10. Determine how you want to describe yourself.

When asked by the New York Times what career advice he gives to business school students, LinkedIn CEO Jeff Weiner replied, “The advice I give them about their career path and realizing their dreams starts with a very simple question. I say: ‘I’m going to ask you a question, and you’re going to have 15 seconds to answer it: Looking back on your career 20, 30 years from now, what do you want to say you’ve accomplished? Go.’”

How would you want to look back on your career 20 or 30 years from now? Think about the things you want to accomplish and the things you want to be remembered for; figure out the shape you want your life to take. In the Times article, Weiner goes on to say that a person can’t realize their goals if they’re not defined, so work on defining your goals, and, by extension, yourself.
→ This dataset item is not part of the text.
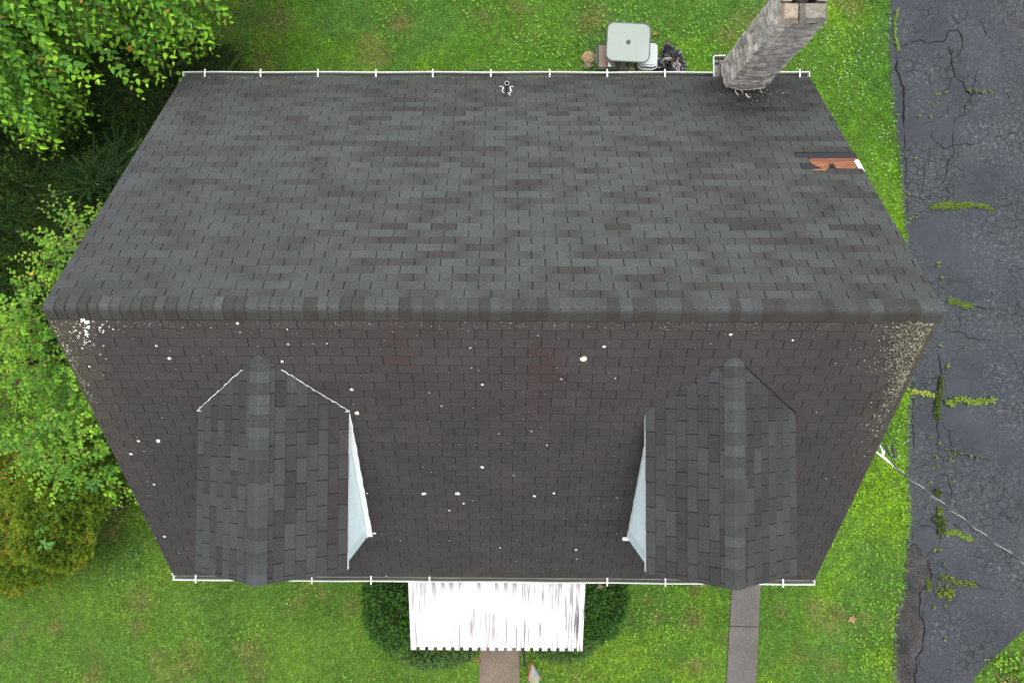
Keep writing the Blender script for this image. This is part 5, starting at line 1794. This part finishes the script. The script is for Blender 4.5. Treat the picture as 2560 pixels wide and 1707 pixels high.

11. Take a break from thinking about it.

Relax! Driving yourself crazy trying to figure out your passion will not help you figure out your passion. Do something you actually enjoy and give your brain room to breathe so ideas can occur organically.

12. Define your greatest strength.

Maybe you don’t know what your passions are or how you can translate them to working life. If that’s the case, brainstorm and write down the things that you’re really good at. Having a structured idea of your strengths will help you figure out how to expand upon them — and maybe make you realize that you’re not as strong in other areas and should steer clear of them.